I've always been the backstage girl. The one to help the kids into their costumes during our plays. The one to create the props or fix the PowerPoints and Keynotes so that things look just fine when flashed on screen. I'm not the leader type, either. I usually lead by example and I feel uncomfortable when I have to tell people what to do. My job as an events organizer has stripped me of those two things I am comfortable doing--those two things I used as reasons when I turned down the offer twice to handle events some years ago. I think our Heavenly Father must have been watching the whole thing with an amused smile on His face. The funny thing is, I now enjoy events so much—from something I didn't want, it actually became something I really love. But when I think about it, when I think about how I ended up with this job after fighting against it, I realize that I've a lot to learn in this area and that working in events has even shaped my dreams for a future possible long-term job some day.

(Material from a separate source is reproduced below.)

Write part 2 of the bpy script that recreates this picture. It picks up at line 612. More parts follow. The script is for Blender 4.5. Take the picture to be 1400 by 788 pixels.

In spite of all those good event days, I haven't mastered the art of events. I still make mistakes in budgets, I don't follow my plans to the very last dot, there are days when I leave important things behind, but in the end, when the lights are dimmed and the curtains are drawn, when we're packing away all the equipment, I think what matters most are the lessons learned, the effort we put as we strove towards excellence, and the dreams we dream that are way bigger than we can accomplish...because we have a Heavenly Father who is bigger and greater than we are and can do what we cannot and can give us strength when we are weakest. We may mess up everything, but He can make it all beautiful in the end.